À l’horizon 2025, avec les mêmes éléments de contexte que précédemment, sans majoration des aides hors prise en compte de l’inflation et un marché du crédit contraint y compris sur ce champ, la FFB retient un scénario de croissance de l’activité à même rythme qu’au cours des dernières années, soit en moyenne +2% en volume par an.
Au global, la production du bâtiment reculerait de 4% en volume entre 2022 et 2025. Quant à l’emploi (salariés et intérimaires ETP), près de 100.000 postes seraient détruits dans le secteur à l’horizon 2024-2025.

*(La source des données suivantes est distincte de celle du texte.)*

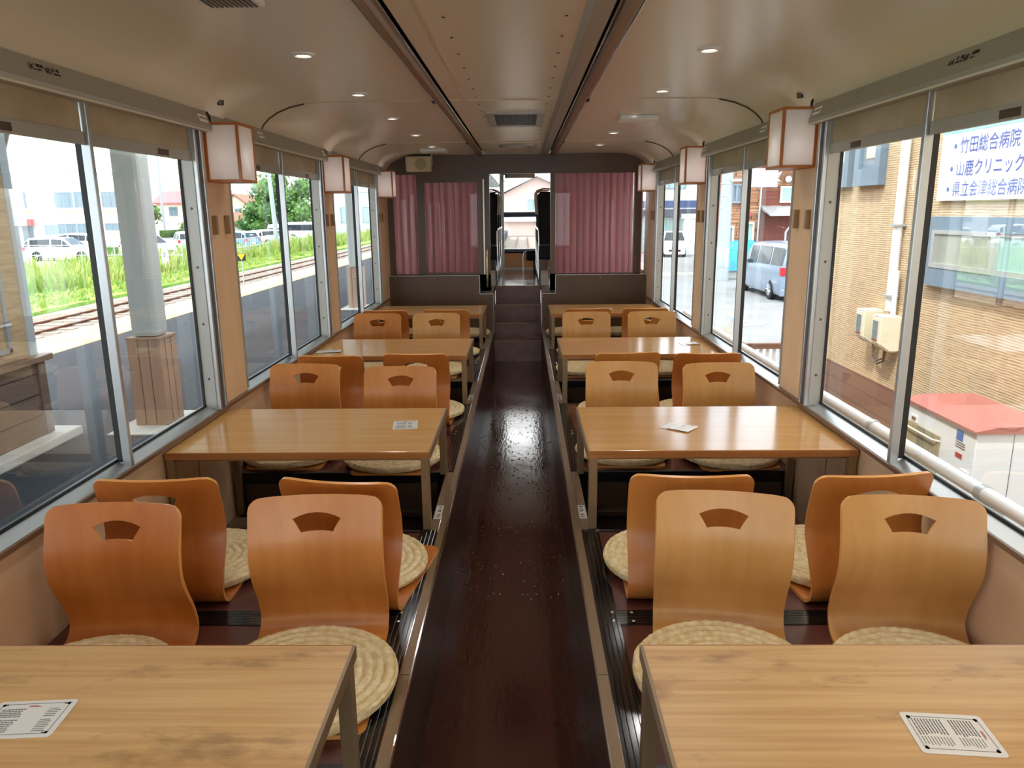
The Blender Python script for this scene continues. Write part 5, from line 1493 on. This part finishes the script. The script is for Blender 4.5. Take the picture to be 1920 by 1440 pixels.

Propositions FFB pour sortir de l’ornière
Pour pallier ce risque aujourd’hui très réel, la FFB ne peut que rappeler les mesures qu’elle propose depuis l’année dernière.
Tout d’abord, elle souhaite un assouplissement des règles du Haut Conseil de stabilité financière (HCSF) en matière de crédit immobilier sur lesquelles butent aujourd’hui les établissements distributeurs, et intégration du reste à vivre dans les règles de décision. Elle souhaite aussi un assouplissement du ZAN, au-moins dans la lignée de ce qui a été proposé au Sénat.
Concernant les marchés du logement neuf, la FFB formule tout d’abord deux demandes pour l’accession : le rétablissement du PTZ neuf à 40% en zones B2 et C, ainsi que la révision de ses barèmes et leur indexation par la suite, d’une part ; la mise en place d’un crédit d’impôt RE2020 sur les annuités d’emprunt, d’autre part. Ensuite, pour l’investissement locatif, compte tenu de l’effondrement du marché, il y a urgence à redéployer un dispositif au-moins aussi puissant que le « Pinel » version 2022. Cela permettra de poursuivre plus sereinement les échanges sur le statut du bailleur privé que la fédération appelle de ses vœux à moyen terme.
Enfin, pour permettre une véritable accélération de la transition écologique, la FFB demande que le budget alloué à MaPrimeRénov’ soit majoré d’un milliard d’euros chaque année pendant cinq ans de façon à accompagner le déploiement de la rénovation globale, en une fois ou par tranches. Elle souhaite également une simplification assez radicale avec la création d’un dossier unique demande pour MaPrimeRénov’ et les CEE. La FFB appelle aussi à la pérennisation du crédit d’impôt en faveur de la rénovation énergétique des locaux des TPE et PME, pour donner de la visibilité aux acteurs.
La FFB a soutenu ces mesures dans le cadre du CNR Logement. La FFB se réjouit d’en voir certaines reprises dans les documents des groupes de travail, notamment le statut du bailleur privé. En revanche, la FFB s’avoue très inquiète d’autres propositions, comme l’abandon de tout objectif chiffré national de construction de logement. Sans cet objectif, comment calibrer les aides ? Comment envisager une programmation, en particulier en matière de logement social ? Si les collectivités arrêtent seules des objectifs, comment garantir la cohésion nationale ? Quid du traitement des fractures territoriales ?
Les mesures que la FFB demande ont, certes, un coût et la fédération n’ignore pas le contexte tendu des finances publiques. Mais justement, lorsque le très officiel Compte du logement permet de constater qu’en solde net, le logement contribue pour plus de 50 milliards au budget de la Nation, niveau historique, il faut veiller à ne pas tuer la poule aux œufs d’or !
D’autant que le tassement des coûts et des prix du bâtiment observé depuis l’été relève du passé. De fait, les matériaux dont les prix avaient le plus vite progressé de la fin 2020 à juillet/août 2022 s’affichent en recul rapide depuis. Mais la crise de l’énergie est passée par là et les tuiles, les produits céramiques, le verre, les produits issus du ciment, etc. accélèrent nettement sur le début 2023. Par exemple, selon les données de l’Insee, le béton prêt à l’emploi (BPE) affiche +17,2% sur les deux premiers mois de l’année.
Les index BT, représentatifs des coûts du bâtiment, se redressent donc à nouveau. Et cela perdurera du fait des revalorisations salariales dans le bâtiment, dans un contexte de forte inflation qui se maintiendrait au-delà de 5% en 2023. Se pose alors une grande question : les clients pourront-il suivre, sans accompagnement complémentaire ? Ce qui renvoie aux propositions de la FFB.